Youth justice committee director John Nash said the Inuvik initiative began in December 2001 and it consists of six Samuel Hearne students who work as mediators between victims and their offenders.

"The youth justice committee will be there to help a victim and an offender to come to an agreement and what the offender can do, to come to terms with what he or she has done," Nash said.

The group just returned from a conference called "2002 -- Resolve It," held in Toronto.

One of the spin-offs from the conference was the goal to establish a peer mediation group at the high school.

Nash says two young women travelled from the United Kingdom and Ottawa this week, to meet with 20 Inuvik students to train the group. The students are training at SHSS week from Wednesday to Friday.
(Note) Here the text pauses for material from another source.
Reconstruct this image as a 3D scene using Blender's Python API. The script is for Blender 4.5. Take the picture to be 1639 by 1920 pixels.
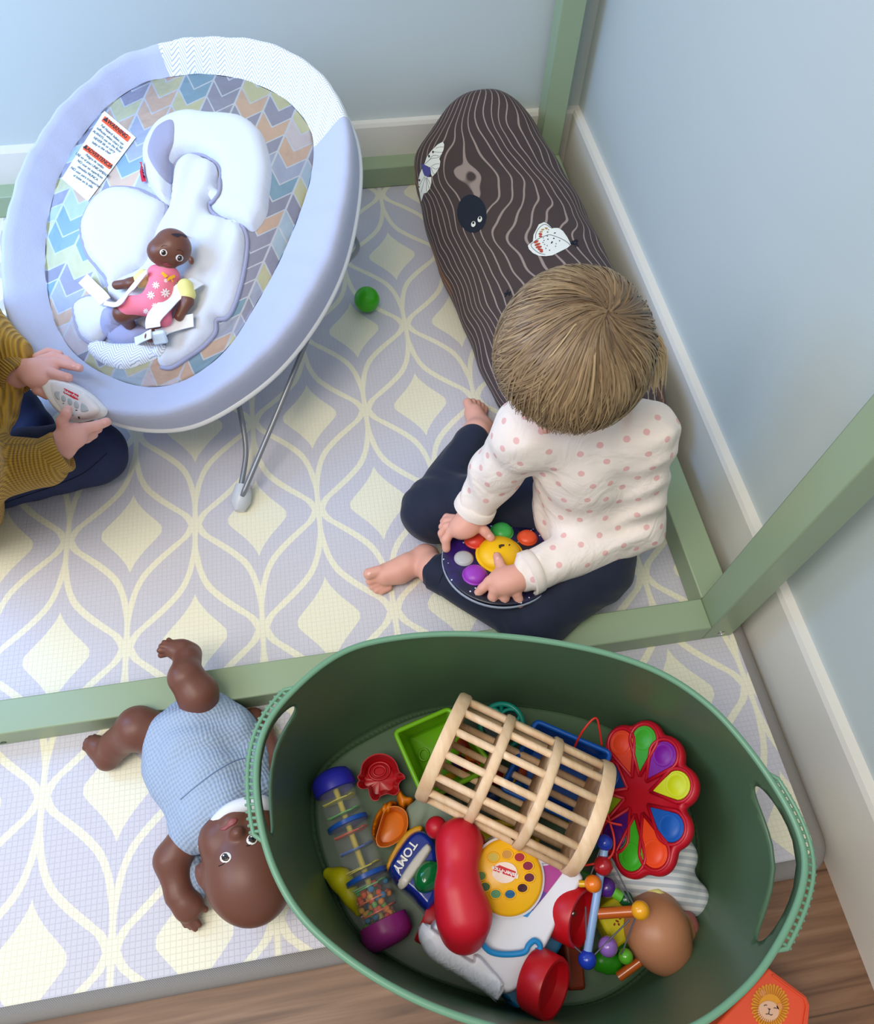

The majority of the federal funding will go into a program in Yellowknife that will soon expand to other communities. About $1.4 million will go to a program that focuses on early intervention.

J.R. Sissons elementary school will expand the project to 10 other communities throughout the NWT and Nunavut.

"It's a multi-year project that focuses on dealing with discipline in schools," Laube said.

If a child is referred to the restitution coordinator, they discuss the problem and come to a resolution through understanding, rather than punishment.

"They begin to understand what their actions meant to the other people around them at school," he said. "It's a way of dealing with discipline in a non-adversarial way."

The project has been going on at Sissons for over two years and is showing some real progress.

"They have had some remarkable results there in terms of reducing the level of violence and behavioral problems in the school," he said. "It's a great way of shaping their lives forever."